→ **Work required**
Reproduce nothing but the lines from the start of the material through the line that includes "import numpy as np", both ends included, and omit every picture.

┄┄┄┄┄┄┄┄┄┄┄┄┄┄┄┄┄┄┄┄

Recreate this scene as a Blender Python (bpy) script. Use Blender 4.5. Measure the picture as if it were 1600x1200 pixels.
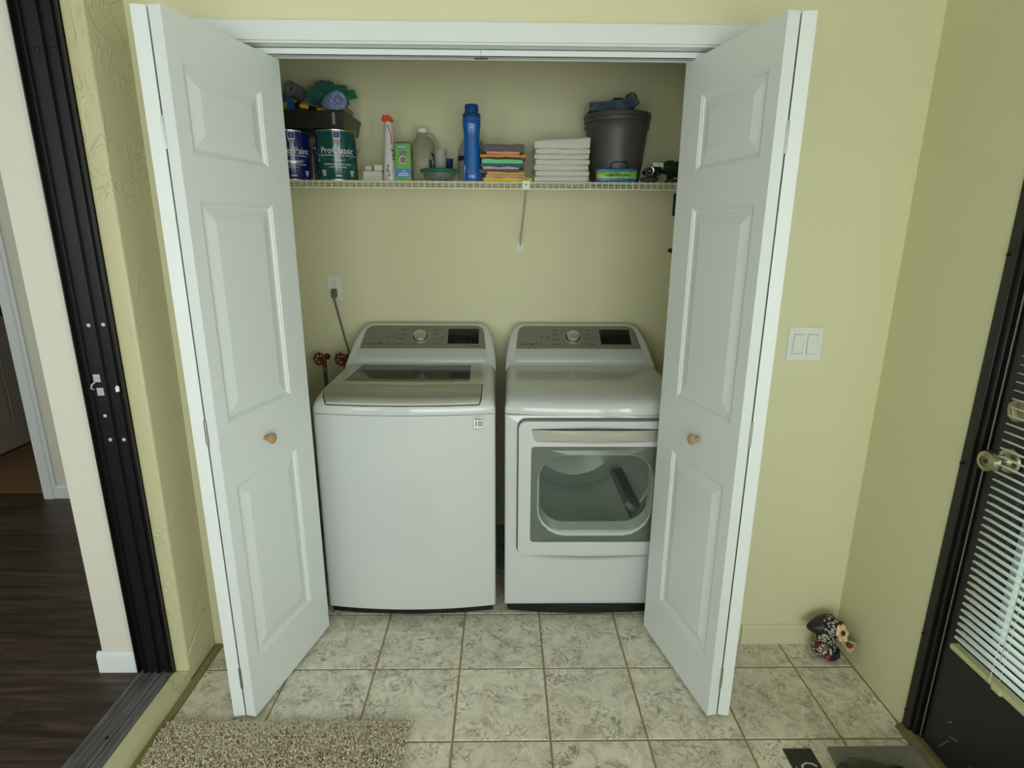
import bpy, math, random
from math import sin, cos, pi, sqrt, radians as rad
from mathutils import Matrix, Vector, noise
import numpy as np

for o in list(bpy.data.objects):
    bpy.data.objects.remove(o)
S = bpy.context.scene
COL = S.collection

# ---------------------------------------------------------------- camera, world, lights, exposure
def setup_camera():
    f = 891.36
    p, yw, r = .2610, .0156, -.0061
    cp, sp, cy, sy = cos(p), sin(p), cos(yw), sin(yw)
    fw = Vector((sy*cp, cy*cp, -sp)); r0 = Vector((cy, -sy, 0)); dn = fw.cross(r0)
    rt = r0*cos(r) + dn*sin(r); dn2 = -r0*sin(r) + dn*cos(r)
    up = -dn2; bk = -fw
    M = Matrix(((rt.x, up.x, bk.x, 0), (rt.y, up.y, bk.y, 0), (rt.z, up.z, bk.z, 1.539), (0, 0, 0, 1)))
    cd = bpy.data.cameras.new('camera'); co = bpy.data.objects.new('camera', cd); COL.objects.link(co)
    co.matrix_world = M
    cd.sensor_width = 36; cd.sensor_fit = 'HORIZONTAL'; cd.lens = f*36/1600; cd.clip_start = .02
    S.camera = co
setup_camera()
S.view_settings.view_transform = 'Standard'; S.view_settings.look = 'None'
S.view_settings.gamma = 1; S.view_settings.use_curve_mapping = False
S.view_settings.exposure = 0.10

W = bpy.data.worlds.new('world'); S.world = W; W.use_nodes = True
bg = W.node_tree.nodes['Background']; bg.inputs[0].default_value = (.82, .90, 1, 1); bg.inputs[1].default_value = 2.0

def area(name, loc, rot, sx, sy, power, color=(1, 1, 1)):
    l = bpy.data.lights.new(name, 'AREA'); l.shape = 'RECTANGLE'; l.size = sx; l.size_y = sy; l.energy = power; l.color = color
    o = bpy.data.objects.new(name, l); COL.objects.link(o); o.location = loc; o.rotation_euler = rot
    return o
# daylight through the windows behind the photographer (back wall and right wall of the porch) and through the house's back window, plus an added fill from its side
area('daylight_back', (.05, -2.06, 1.22), (rad(90), 0, 0), 2.1, 1.7, 40, (.97, 1, .955))
area('daylight_right', (1.52, -.95, 1.3), (rad(90), 0, rad(90)), 1.3, 1.5, 33, (.97, 1, .955))
area('daylight_house', (-2.4, -2.06, 1.5), (rad(90), 0, 0), 1.2, 1.2, 10, (.95, .98, 1))
area('fill_house_side', (-4.44, .1, 1.5), (rad(90), 0, rad(-90)), 2.2, 1.5, 15, (.97, 1, .98))  # added fill to lift the right wall; no window in that house wall

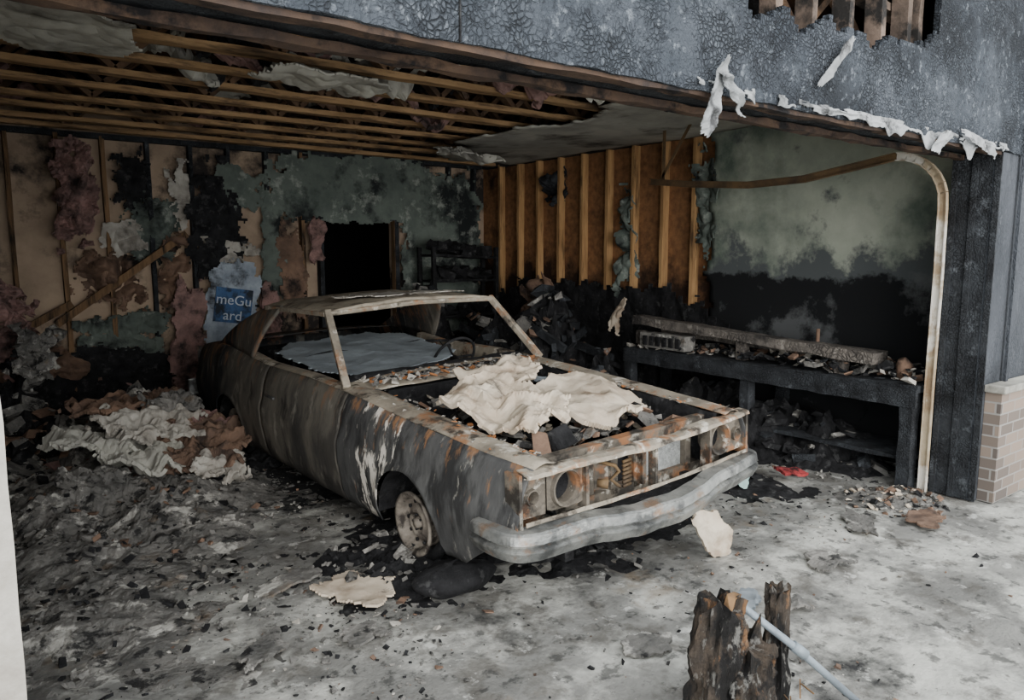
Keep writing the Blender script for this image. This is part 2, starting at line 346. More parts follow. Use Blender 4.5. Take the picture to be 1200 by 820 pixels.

┄┄┄┄┄┄┄┄┄┄┄┄┄┄┄┄┄┄┄┄

→ **Solution to the problem**
Recreate this scene as a Blender Python (bpy) script. Use Blender 4.5. Measure the picture as if it were 1600x1200 pixels.
import bpy, math, random
from math import sin, cos, pi, sqrt, radians as rad
from mathutils import Matrix, Vector, noise
import numpy as np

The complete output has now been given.